二人組×二人組。
実は、僕らに声がかかったとき、ローンチのタイミングまで1カ月半を切っていた。短い間に紆余曲折、喧々囂々(そしてロスでの徹夜も)ありながらも、ここまでたどりつけたのは、ストラテジック・プラナーのカイルと、デジタル・アカウント・ディレクターのクレイグが様々なポイントでアドバイスをくれたからだ。彼らは仕事はもちろん、飲みに行ったりランチのときとかもいっしょにいる仲の良い二人組。コピーライター&アートディレクターが二人組で仕事をするように、きっとストプラ&アカウントの鉄壁の二人組なのだろう。
カイルはマスを含んだ360°のブランディングも手がけるが、特にソーシャル領域は得意のよう。打合せのあと、参考になる事例をさっとメールでおくってくれたり、このメディア/プラットフォームで展開するのがよいとか、このタイミングでこういうテーマでユーザーに投げかけるのがよいとか、プロダクトのポジショニングだけでなく、インタラクティブな手法を戦略的に描けるストプラだ。
聞けば、インターンからいくつかのデジタル・エージェンシーを渡り歩き、いまCHIATで仕事をしているという。「結局デジタル、ソーシャルだけで世の中にインパクトを与えられる仕事はあまりないと思うんだ。マス広告を含めて360°でアプローチできるCHIATにいる今とってもやりがいを感じてる」とカイルは言う。
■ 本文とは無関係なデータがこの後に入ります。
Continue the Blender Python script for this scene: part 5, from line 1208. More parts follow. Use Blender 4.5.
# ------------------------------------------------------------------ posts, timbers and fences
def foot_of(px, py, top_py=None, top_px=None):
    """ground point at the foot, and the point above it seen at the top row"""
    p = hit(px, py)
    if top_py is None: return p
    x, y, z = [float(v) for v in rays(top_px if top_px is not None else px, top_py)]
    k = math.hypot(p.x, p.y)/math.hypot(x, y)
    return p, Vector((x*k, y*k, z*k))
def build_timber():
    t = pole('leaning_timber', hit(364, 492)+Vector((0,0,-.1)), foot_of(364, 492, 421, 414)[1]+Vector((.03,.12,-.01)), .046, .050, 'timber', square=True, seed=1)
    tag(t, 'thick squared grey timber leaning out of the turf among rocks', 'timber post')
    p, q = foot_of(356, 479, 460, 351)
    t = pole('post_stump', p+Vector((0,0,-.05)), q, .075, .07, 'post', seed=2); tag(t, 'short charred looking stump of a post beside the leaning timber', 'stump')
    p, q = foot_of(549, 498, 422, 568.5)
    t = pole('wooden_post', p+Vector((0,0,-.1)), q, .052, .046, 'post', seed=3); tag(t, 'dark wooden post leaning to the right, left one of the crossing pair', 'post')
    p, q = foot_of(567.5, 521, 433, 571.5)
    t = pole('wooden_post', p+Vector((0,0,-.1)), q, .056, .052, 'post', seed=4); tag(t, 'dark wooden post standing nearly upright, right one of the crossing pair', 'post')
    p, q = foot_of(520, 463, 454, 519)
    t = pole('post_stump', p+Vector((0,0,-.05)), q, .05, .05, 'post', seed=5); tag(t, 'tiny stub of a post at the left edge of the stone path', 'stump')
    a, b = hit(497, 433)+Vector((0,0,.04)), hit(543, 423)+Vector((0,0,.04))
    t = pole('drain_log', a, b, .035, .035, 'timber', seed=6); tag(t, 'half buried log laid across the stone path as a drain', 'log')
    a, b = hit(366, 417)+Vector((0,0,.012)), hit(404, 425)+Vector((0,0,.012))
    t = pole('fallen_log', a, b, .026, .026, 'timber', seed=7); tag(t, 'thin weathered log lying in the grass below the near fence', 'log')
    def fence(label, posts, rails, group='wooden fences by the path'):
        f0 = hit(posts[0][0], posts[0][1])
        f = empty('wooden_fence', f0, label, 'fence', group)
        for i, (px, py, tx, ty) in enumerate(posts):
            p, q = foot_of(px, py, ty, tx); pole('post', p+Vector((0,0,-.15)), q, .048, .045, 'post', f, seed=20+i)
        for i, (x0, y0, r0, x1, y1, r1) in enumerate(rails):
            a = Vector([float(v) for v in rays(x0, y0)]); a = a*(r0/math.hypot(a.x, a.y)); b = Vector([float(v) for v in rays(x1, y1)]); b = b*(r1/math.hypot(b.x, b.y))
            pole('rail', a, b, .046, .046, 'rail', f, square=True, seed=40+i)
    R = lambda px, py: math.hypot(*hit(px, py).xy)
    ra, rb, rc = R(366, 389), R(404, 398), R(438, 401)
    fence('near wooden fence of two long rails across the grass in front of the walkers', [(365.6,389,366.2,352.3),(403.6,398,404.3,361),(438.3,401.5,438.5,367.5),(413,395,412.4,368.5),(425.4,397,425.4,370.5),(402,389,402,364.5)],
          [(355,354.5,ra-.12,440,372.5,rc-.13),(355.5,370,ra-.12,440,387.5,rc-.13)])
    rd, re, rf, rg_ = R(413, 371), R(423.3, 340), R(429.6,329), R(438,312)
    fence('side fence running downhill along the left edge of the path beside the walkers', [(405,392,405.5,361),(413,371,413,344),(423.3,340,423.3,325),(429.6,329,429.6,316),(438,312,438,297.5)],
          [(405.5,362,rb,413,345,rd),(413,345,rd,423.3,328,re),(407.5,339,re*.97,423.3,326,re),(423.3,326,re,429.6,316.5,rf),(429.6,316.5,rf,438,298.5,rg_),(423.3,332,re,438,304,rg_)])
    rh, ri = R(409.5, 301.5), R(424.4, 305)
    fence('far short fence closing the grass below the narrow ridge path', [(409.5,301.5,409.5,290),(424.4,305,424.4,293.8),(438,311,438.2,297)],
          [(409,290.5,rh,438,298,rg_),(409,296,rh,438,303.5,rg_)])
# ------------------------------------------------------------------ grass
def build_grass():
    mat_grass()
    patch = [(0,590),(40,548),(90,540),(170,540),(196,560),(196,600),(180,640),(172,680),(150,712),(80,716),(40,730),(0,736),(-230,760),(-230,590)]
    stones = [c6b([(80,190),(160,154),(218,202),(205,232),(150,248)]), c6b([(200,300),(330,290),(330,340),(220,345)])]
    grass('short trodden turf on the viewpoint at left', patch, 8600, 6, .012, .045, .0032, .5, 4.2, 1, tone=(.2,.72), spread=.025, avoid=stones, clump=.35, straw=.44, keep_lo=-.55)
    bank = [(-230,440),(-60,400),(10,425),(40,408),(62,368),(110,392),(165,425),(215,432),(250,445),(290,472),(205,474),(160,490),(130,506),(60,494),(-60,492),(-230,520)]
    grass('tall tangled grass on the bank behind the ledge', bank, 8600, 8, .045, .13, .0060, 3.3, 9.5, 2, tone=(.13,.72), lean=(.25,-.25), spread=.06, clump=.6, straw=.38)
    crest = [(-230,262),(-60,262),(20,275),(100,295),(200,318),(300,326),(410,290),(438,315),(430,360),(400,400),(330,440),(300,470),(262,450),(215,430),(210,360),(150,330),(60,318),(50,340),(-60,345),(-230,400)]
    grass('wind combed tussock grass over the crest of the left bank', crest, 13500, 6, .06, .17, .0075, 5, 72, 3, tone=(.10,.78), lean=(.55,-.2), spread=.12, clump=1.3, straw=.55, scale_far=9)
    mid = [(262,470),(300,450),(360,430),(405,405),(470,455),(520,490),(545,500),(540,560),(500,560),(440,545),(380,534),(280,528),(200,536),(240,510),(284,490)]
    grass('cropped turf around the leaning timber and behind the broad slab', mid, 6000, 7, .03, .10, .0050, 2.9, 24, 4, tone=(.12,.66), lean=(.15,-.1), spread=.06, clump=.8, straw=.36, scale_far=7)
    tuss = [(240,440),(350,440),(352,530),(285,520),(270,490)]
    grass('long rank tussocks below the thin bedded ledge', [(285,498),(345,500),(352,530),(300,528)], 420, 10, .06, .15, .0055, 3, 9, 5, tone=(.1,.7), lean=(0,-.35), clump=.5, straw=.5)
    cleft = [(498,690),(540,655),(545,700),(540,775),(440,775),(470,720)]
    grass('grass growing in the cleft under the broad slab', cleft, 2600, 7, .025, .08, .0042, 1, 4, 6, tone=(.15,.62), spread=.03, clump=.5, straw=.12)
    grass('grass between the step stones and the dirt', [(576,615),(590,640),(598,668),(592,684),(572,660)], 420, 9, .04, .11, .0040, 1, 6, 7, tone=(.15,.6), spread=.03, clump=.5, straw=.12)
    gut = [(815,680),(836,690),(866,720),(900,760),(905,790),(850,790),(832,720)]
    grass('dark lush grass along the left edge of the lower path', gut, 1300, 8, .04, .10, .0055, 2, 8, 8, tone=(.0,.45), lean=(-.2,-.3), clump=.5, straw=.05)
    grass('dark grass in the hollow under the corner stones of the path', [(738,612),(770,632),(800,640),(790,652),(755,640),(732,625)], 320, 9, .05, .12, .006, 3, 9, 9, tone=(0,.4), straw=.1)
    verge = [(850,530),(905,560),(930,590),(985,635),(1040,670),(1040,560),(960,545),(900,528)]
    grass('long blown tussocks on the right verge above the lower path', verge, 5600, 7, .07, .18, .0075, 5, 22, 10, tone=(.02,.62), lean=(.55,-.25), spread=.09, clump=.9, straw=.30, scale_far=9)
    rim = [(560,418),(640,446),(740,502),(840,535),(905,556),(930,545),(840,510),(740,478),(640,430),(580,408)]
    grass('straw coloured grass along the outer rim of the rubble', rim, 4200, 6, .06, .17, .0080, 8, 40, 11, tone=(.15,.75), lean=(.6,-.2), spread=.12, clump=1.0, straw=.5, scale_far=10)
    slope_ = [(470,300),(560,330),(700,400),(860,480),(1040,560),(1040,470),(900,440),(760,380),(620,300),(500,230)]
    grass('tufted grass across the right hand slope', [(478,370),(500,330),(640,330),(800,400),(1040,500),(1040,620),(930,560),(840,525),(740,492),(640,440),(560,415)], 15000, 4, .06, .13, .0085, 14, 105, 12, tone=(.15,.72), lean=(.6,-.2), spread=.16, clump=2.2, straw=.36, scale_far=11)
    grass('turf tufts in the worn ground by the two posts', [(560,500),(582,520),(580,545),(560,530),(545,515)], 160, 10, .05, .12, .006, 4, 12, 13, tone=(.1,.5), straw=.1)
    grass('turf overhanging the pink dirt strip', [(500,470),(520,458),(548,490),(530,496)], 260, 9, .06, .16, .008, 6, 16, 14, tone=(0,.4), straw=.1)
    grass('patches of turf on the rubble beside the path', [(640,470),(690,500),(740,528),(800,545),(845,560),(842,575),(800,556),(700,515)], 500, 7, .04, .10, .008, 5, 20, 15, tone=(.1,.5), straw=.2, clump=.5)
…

CDをはじめクリエーターがコピーライター&アートディレクターを核にした集団であるCHIATにおいて、インタラクティブの手法論で戦略を描ける彼は、とても頼りにされている(もちろん僕らもとても頼りにしている!)。総合エージェンシーからデジタル・エージェンシーに移る人がいれば、その逆の人もいる。ここにも、ちがうフィールドからワクワクを求めてCHIATにやってきた海賊がひとりいる。
これを書いている今日が、このソーシャル・キャンペーンのローンチ当日なのだが、もうムービーが1つ投稿されたみたいだ。「いいね!」の数だけでなく、ユーザーがどんな投稿をしてくれるかが、このキャンペーンの成果。ほんとうにドキドキする。でも日本でやってきたことをベースに、アメリカで一つのキャンペーンを手がけられたこと、僕らの力が通用するんだということに、今日はひとまず祝杯をあげたい気持ち。だけど他の仕事もやることがたくさん。とりあえず、家に帰って『ねじまき鳥クロニクル』(ソーテル通り沿いにある、ロスの旭屋書店で買った)の続きを読むというささやかな時間を自分に与えよう。